Jésus rappelle la posture de Dieu pour nous appeler à nous réjouir de ce qui réjouit Dieu, à accueillir ceux que lui invite – accueillir malgré les différences, les écarts, les incompréhensions, les « valises ». A changer de regard pour voir l’autre comme un précieux, invité d’honneur à la table de Dieu.

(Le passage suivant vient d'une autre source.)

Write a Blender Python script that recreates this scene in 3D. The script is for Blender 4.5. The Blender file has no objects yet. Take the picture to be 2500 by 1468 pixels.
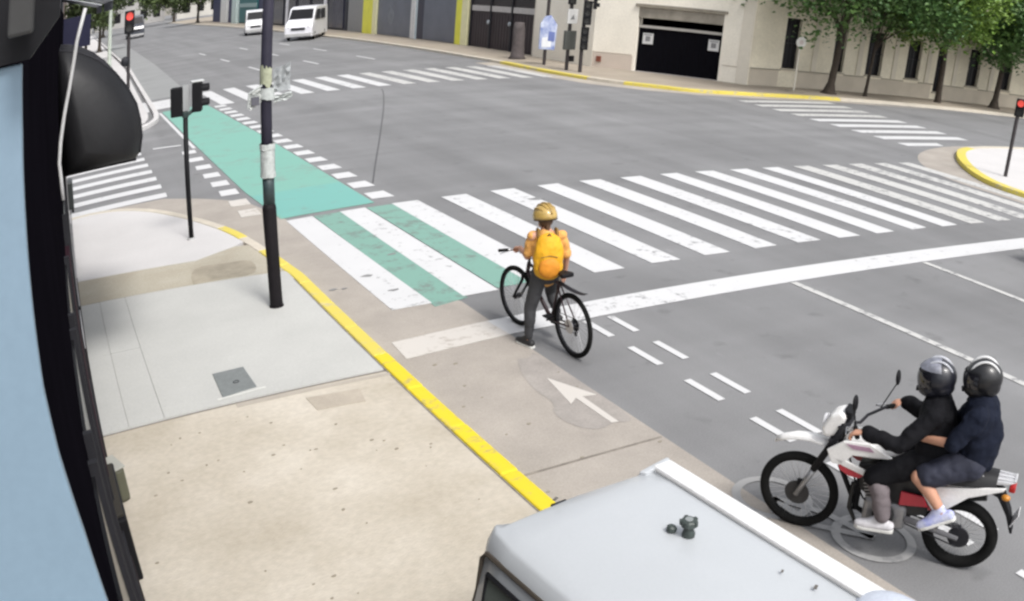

Et si on comprend ce désir éperdu de Dieu, sa ferveur, notre regard ne change pas seulement dans l’église, au culte ou dans les groupes. Il change aussi dehors, au quotidien : on dit qu’on se fait une idée des gens dans les 10 premières secondes. Et si notre première impression c’était que l’autre est précieux aux yeux de Dieu, que Dieu le désire et l’invite ? Notre collègue agaçant, notre voisine qui ronchonne, un copain survolté, une cliente impolie, tous ceux qui nous semblent à côté de la plaque : si l’amour fervent de Dieu venait transformer notre regard, qu’est-ce que ça donnerait ? au lieu de la suspicion, du jugement ou du rejet, d’une attitude défensive ou dégoûtée, peut-être de l’intérêt, de la curiosité, une écoute, une disponibilité pour aller boire un café, pour aller plus loin dans la relation. Expérimenter à notre tour le désir profond que l’autre reçoive, là où il est, l’amour de Dieu qui le cherche, voilà qui peut changer notre perspective, nos actes, et nos paroles – et peut-être, permettre à l’autre de se savoir aimé de Dieu, de façon éperdue.